On Political Correctness

     
     I really dislike the phrase “politically correct”.  I come from a family where “politically correct” is almost a bad word.  I have family members who will say offensive, rude things because they hate “political correctness” so much.  I dislike “politically correct” too, but for a different reason.  A few years ago I had a history teacher that I wasn’t super-fond of but she had her moments of wisdom.  She said that politically correct is just another way of saying respectful.  That really got me thinking because, hey, I didn’t like hearing language deemed politically incorrect but why?  
     I still dislike “politically correct” but it is because the language is superficial not because using “politically correct” language is wrong.  Doing something that is considered “politically correct” is not wrong.  The problem is that when you say you’re doing something because it’s “politically correct” what you’re kind of saying—although this may not be what you mean— is that you’re doing what you’re doing just because you don’t want to be looked down on or get into an argument.  When you say you’re doing something because you’re “being respectful” what you are saying is that someone else’s comfort actually matters to you.  ”Politically correct” has selfish connotations, whereas “being respectful” has the connotation of putting others before yourself.  I hope that “being respectful” comes to replace “politically correct” in popularity someday.

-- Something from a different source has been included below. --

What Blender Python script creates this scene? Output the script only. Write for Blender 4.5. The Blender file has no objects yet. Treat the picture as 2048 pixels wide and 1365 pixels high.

     One more difference between "politically correct" and "being respectful" is that PC can be taken too far at times.  Being respectful means respecting others but also yourself.  To me that means that wishing someone a happy *insert the joyous holiday you celebrate here* is perfectly okay.  I don't care if someone wishes me a happy holiday-I-don't-celebrate, because they want to spread their joy and they have no idea that I don't celebrate it.  It means that when I say "Merry Christmas" I'm not saying you must celebrate the same holiday I do, it means that this is a very joyous time for me and I want to spread that cheer.  Also, to me, acting as if gendering words is the worst thing you can do is offensive.  If you don't want your sex specified in your job description, that's fine.  If you want to be a firefighter instead of a firewoman or fireman, that's alright.  But being told I shouldn't specify for myself is offensive to me.  It tells me that I shouldn't celebrate my own womanhood, and that's not acceptable.  This is one more difference between PC and "being respectful" to me, PC means keep your mouth shut discussion is closed.  Being respectful allows for healthy discourse.